● DATA SECTION:
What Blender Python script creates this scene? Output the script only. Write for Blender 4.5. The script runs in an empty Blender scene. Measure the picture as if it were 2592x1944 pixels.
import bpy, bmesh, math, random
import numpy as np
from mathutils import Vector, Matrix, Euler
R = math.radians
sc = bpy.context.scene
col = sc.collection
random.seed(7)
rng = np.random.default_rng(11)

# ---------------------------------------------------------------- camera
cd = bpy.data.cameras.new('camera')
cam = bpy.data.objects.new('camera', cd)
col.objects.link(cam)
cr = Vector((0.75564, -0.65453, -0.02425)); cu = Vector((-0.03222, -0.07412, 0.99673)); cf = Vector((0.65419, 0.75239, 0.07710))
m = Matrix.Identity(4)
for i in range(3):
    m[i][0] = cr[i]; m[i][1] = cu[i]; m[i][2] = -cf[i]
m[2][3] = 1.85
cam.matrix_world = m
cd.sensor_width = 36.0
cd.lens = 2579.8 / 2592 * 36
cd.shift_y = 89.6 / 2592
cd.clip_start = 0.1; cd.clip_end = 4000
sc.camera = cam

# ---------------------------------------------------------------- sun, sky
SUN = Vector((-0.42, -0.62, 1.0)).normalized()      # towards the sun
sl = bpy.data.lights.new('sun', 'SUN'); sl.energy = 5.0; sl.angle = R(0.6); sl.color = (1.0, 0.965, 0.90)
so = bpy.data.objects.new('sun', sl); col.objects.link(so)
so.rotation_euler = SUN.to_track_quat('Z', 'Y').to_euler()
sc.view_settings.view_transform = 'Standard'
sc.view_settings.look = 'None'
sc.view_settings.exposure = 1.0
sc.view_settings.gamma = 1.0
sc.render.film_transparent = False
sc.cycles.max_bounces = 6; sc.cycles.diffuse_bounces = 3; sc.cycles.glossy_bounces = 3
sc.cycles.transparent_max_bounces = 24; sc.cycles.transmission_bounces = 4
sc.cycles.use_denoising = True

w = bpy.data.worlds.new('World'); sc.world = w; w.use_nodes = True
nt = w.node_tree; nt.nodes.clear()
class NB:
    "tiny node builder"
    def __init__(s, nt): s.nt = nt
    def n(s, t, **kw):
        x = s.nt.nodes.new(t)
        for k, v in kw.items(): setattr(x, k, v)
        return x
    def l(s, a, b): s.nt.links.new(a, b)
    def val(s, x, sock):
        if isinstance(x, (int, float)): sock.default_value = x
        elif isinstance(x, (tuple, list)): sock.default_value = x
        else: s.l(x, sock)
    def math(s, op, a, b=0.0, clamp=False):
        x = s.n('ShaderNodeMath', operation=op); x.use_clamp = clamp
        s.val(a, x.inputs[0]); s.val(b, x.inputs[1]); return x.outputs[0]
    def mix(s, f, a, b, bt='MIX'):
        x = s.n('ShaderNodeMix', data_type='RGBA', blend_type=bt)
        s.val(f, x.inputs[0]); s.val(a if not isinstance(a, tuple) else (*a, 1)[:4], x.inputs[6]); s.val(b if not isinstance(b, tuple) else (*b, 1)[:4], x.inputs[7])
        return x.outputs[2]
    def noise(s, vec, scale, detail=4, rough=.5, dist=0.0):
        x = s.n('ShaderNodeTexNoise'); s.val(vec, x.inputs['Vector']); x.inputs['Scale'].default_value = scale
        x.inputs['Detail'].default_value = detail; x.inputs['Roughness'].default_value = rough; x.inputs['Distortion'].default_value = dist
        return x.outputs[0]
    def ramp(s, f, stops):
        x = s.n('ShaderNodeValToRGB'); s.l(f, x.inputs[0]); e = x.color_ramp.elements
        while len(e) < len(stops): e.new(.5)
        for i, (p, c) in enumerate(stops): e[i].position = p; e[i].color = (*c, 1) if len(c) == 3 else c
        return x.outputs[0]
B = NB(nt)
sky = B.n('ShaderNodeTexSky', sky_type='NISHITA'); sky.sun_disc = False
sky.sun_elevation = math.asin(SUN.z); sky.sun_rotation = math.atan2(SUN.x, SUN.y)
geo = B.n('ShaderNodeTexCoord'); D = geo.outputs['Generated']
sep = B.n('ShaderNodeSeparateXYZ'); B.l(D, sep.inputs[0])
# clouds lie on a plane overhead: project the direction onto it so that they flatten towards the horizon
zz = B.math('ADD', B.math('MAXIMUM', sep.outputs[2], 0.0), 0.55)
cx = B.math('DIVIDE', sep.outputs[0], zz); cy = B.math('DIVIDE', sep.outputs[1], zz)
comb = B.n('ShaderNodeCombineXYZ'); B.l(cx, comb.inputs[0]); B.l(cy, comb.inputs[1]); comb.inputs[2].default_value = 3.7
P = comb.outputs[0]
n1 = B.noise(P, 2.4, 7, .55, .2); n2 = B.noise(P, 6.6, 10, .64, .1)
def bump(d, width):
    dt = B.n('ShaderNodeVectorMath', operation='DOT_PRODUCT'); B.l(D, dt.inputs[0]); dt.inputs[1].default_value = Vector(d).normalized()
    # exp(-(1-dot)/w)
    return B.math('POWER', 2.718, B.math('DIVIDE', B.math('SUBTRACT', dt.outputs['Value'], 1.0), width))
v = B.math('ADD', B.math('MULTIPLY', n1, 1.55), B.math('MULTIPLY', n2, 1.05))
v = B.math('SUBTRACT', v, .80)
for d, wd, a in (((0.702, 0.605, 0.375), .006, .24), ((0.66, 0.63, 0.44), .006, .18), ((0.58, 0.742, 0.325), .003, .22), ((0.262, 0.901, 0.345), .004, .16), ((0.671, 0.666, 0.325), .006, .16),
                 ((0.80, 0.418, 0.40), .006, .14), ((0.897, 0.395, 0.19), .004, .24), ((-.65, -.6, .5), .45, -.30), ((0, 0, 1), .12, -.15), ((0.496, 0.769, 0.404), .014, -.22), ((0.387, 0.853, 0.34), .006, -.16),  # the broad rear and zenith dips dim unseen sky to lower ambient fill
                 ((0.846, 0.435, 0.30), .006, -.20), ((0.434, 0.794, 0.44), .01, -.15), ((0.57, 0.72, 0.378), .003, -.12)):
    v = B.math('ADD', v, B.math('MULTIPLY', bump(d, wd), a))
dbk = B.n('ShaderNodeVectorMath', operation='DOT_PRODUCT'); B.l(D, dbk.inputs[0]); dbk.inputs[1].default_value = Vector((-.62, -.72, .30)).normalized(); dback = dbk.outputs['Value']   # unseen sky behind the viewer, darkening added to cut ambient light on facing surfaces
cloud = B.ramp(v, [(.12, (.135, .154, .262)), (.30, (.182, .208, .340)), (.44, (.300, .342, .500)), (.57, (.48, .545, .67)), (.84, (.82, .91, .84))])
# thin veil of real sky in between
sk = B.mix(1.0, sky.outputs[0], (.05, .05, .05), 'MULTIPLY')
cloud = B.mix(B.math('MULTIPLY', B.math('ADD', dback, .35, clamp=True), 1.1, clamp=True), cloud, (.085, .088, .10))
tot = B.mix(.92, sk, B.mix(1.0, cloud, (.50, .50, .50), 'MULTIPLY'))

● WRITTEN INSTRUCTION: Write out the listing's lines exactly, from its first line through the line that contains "rng = np.random.default_rng(11)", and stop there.

● PROBLEM SOLUTION:
What Blender Python script creates this scene? Output the script only. Write for Blender 4.5. The script runs in an empty Blender scene. Measure the picture as if it were 2592x1944 pixels.
import bpy, bmesh, math, random
import numpy as np
from mathutils import Vector, Matrix, Euler
R = math.radians
sc = bpy.context.scene
col = sc.collection
random.seed(7)
rng = np.random.default_rng(11)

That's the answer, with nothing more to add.